Zudem: 1924 sind die Straßen in der Regel unbefestigt. Im Staub hinter einem Konkurrenten erkennen die Fahrer Hindernisse oft erst im letzten Augenblick. Das macht es noch schwieriger, dem Streckenverlauf mit Kurven aller möglichen Radien präzise zu folgen. Obendrein haben die Teilnehmer mit dem Fahren selbst im Wortsinn alle Hände voll zu tun: Die Bremsen dieser Ära sind schwergängig und lassen bei zu starker Beanspruchung nach. Die Gänge können sie nicht einfach durchreißen, denn mangels Synchronisation verlangen die Getriebe nach Zwischengas und Zwischenkuppeln. Bis sich Bremskraftverstärker oder Servolenkung ausbreiten, werden noch Jahrzehnte vergehen.
Staub kriecht unter die Brillengläser, und Fahrtwind verfängt sich in den Rennanzügen. Schlaglöcher schütteln Maschine und Besatzung unentwegt durch. Die sizilianische Sonne und dazu Motor und Auspuff nah am Fahrer strahlen unbarmherzig Hitze ins offene Cockpit. Und das alles über mehr als sechs Stunden, unterbrochen nur durch die Boxenstopp-Minuten bei den helfenden Monteuren am Straßenrand. Rennfahrer von heute, die historische Rennwagen flott bewegen, zollen den heroischen Leistungen dieser furchtlosen Pioniere des Automobilsports höchsten Respekt.
Gefeierte Sizilien-Sieger
Zahlreiche Ehrungen gibt es 1924 für Fahrer, Mannschaft und Marke: Sieger Christian Werner gewinnt die Plakette (Targa) und den Pokal (Coppa) des Vincenzo Florio, er wird zudem mit der Coppa Villa Igiea für die schnellste Runde ausgezeichnet.
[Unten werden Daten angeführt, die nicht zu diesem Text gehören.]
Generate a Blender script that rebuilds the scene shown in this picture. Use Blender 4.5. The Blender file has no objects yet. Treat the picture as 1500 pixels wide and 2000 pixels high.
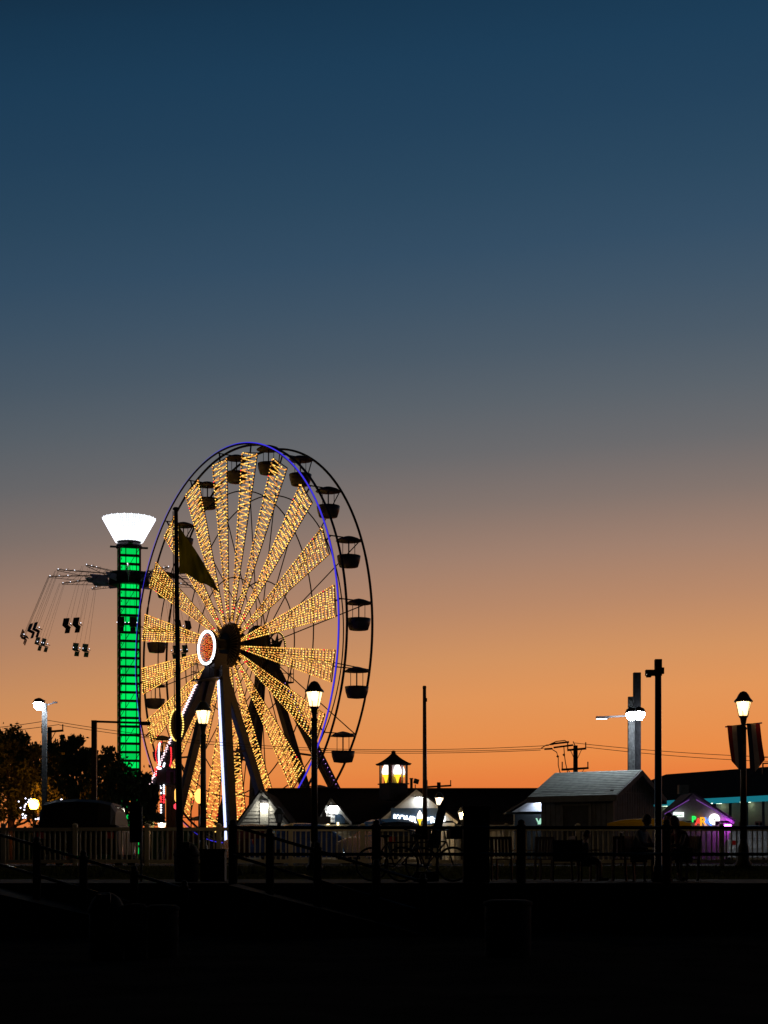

Die Mercedes-Mannschaft erhält für ihren dreifachen Klassensieg bei den Rennwagen mit 1.501 bis 2.000 Kubikzentimeter Hubraum die Coppa Termini für das beste Werksteam. Hinzu kommen weitere Preise und Medaillen.
Die Rückfahrt vollzieht sich wie die Hinfahrt: Anfang Mai rollt die Mannschaft auf eigener Achse zurück nach Stuttgart. Schon auf dem Weg in Richtung Norden und erst recht in der Heimat werden die Sizilien-Sieger für ihre glänzenden Erfolge gefeiert: Die Targa Florio 1924 lässt den Mercedes-Stern besonders hell strahlen.